Por extraño que parezca, aquel alboroto inyectaba potencia. Yo chupaba un poco de su energía, así como sanguijuela. Uno de ellos se acercó para darme una bolsa con refresco: "para el último estirón", me dijo. Otro me dio un apretón de mano y soltó un "ya terminaste, hermano". Yo sólo miraba y pensaba: "¿y el kilómetro y medio que me falta está a lo pendejo, o qué?".

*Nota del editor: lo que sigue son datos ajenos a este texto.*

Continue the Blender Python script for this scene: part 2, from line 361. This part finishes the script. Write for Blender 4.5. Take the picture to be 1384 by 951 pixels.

Pocas veces el estadio de Ciudad Universitaria se ve sin banderas de los Pumas y sin la agresividad de los grupos o barras de apoyo. Se ve lindo libre de futbol. Aunque cuando uno lo rodea mientras se corre un maratón poco o nada lo aprecia. Lo único que se quiere es llegar y dejar de corre ya. Pero esta construcción todavía tiene una última sorpresa para los maratonistas: una rampa que conduce a la pista de tartán. Son sólo unos 20 metros de subida, pero parece una pared a la que se debe combatir escalando. Uno la ve y reza porque aparezcan unas escaleras eléctricas, o que por lo menos sea como una de esas bandas de los aeropuertos. Pero no. Hay que subir aunque las piernas tiemblen. Es el último jalón.

De pronto la luz se vuelve intensa, lastima los ojos y los párpados caen por instinto. Al abrirlos una gran ovación recibe al corredor. La meta se ve al fondo y uno recorre esos últimos 200 metros repitiendo "ya llegué, ya llegué". Y cuando se está a punto de pasar triunfante la linea de meta, aparece desde atrás una corredora atrabancada, empujando a todo el que se le ponga en frente, como si le fueran a cerrar la puerta del metro en hora pico. Cree pasar antes que nadie la meta y levanta los brazos, quiere una foto ella sola y sonríe. Pero no cuenta con que a unos tres metros de ella otro corredor alza el puño triunfante y la cara de la chica queda oculta detrás de su mano. La esperada imagen se esfuma. Será para el siguiente año que consiga la tan ansiada fotografía cruzando sola la línea final, o cuando termine en los primeros 25 lugares.

Foto por el autor.

Los sentimientos se revuelven en cuanto se cruza la meta y uno siente, antes que nada, alivio. Se acabó, ya no hay que correr más. De hecho no había que hacerlo, pero uno quiere romper límites corriendo 42 kilómetros y 195 metros. Un par de sujetos se abrazan, otro llora, uno más aplaude y no falta al que le queda pila para seguir trotando.

Al final uno queda con mucha hambre, con dolor en la espalda, las rodillas, los muslos y las nalgas. Pese a todo se asoma la sonrisa. Ha sido una buena experiencia de vida, pero no hay que volver a hacerlo… hasta el año que viene.